La solution pour décongestionner les voies existantes consisterait à en créer de nouvelles. Mais dans un environnement aussi urbanisé que l’Ile-de-France, il est extrêmement compliqué et surtout financièrement très lourd de créer de nouvelles voies de circulation. En l’occurrence, les autorités préfèrent, depuis des décennies (comme pour la création d’une nouvelle ligne sur Roissy), botter en touche et renvoyer à d’interminables études. Ainsi, au nord comme au sud de la capitale, les réseaux sont-ils saturés.

Par ailleurs, ce tragique accident fait résonner le débat engagé depuis plusieurs années sur la maintenance dans le chemin de fer français. Le Sénat a relayé la Cour des Comptes qui, en 2012, a tiré la sonnette d’alarme sur les conditions d’entretien du réseau ferroviaire national. La Cour a notamment soulignant les problèmes de gouvernance entre Réseau ferré de France (RFF), le gestionnaire du réseau, et l’exploitant SNCF, qualifiant leur articulation de «laborieuse» avec les conséquences que l’on imagine sur les programmes d’entretien à établir collectivement.

Une réforme a d’ailleurs été engagée pour créer un «pôle public ferroviaire renforcé» sous la houlette de la SNCF qui militait en ce sens. Mais en attendant, le retard constaté par les Sages dans la maintenance du réseau n’a pas été comblé.

Comme d’habitude dans le cas d’une catastrophe, qu’elle soit ferroviaire ou autre, c’est une convergence d’éléments qui aboutit à une situation dramatique.

Ce n’est pas parce que le train Paris-Limoges circule sur une voie du RER C qu’il s’est coupé en deux, que six voitures ont déraillé, que quatre se sont couchées dont deux ayant même été broyées et déchiquetées. Mais la difficulté d’exploitation sur un réseau saturé constitue un facteur aggravant.

Ce n’est pas non plus parce que la stratégie du ferroviaire en France a été de se concentrer sur le TGV depuis trente ans qu’un tel accident a eu lieu en banlieue parisienne avec un train Corail traditionnel.

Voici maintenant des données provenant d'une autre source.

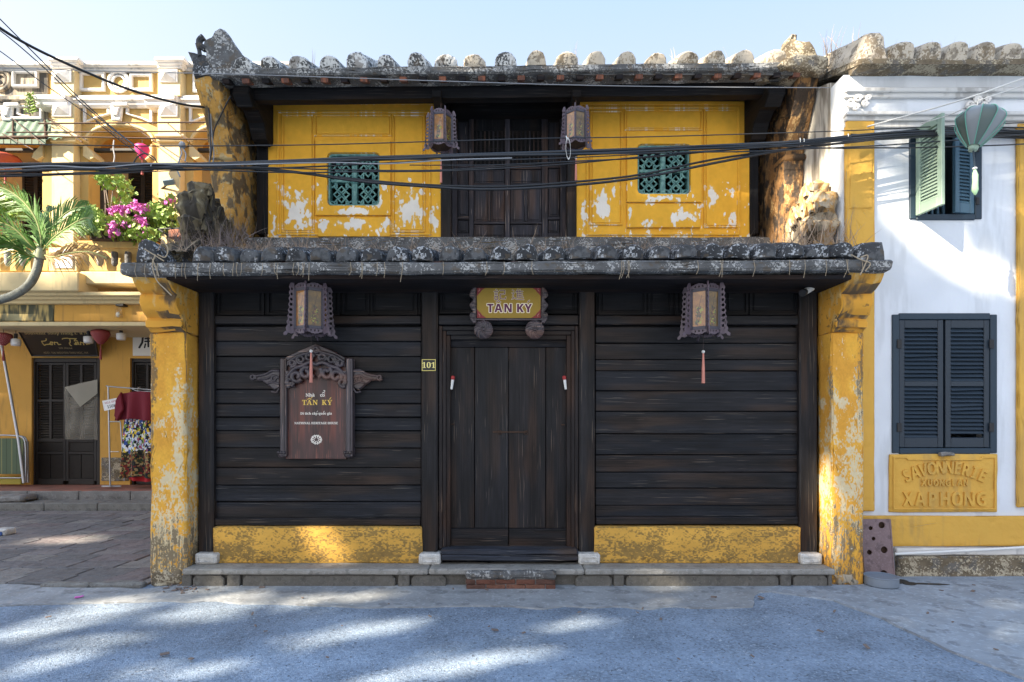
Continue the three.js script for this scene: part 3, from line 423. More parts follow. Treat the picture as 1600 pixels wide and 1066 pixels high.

Mais des retards ont été pris dans l’amélioration de la circulation des trains en Ile-de-France, comme les nombreuses plaintes de passagers l’attestent.

Et ce n’est pas parce que les énergies des politiques et des opérateurs se sont dispersées dans des débats sans fin que le train parti de la gare d’Austerlitz s’est coupé en deux à Brétigny vers 17h. Mais s’ils prenaient des décisions qui s’imposent pour anticiper et prévenir les situations à risque plutôt que de les gérer dans l’urgence, la probabilité que survienne de telles situations serait moins grande.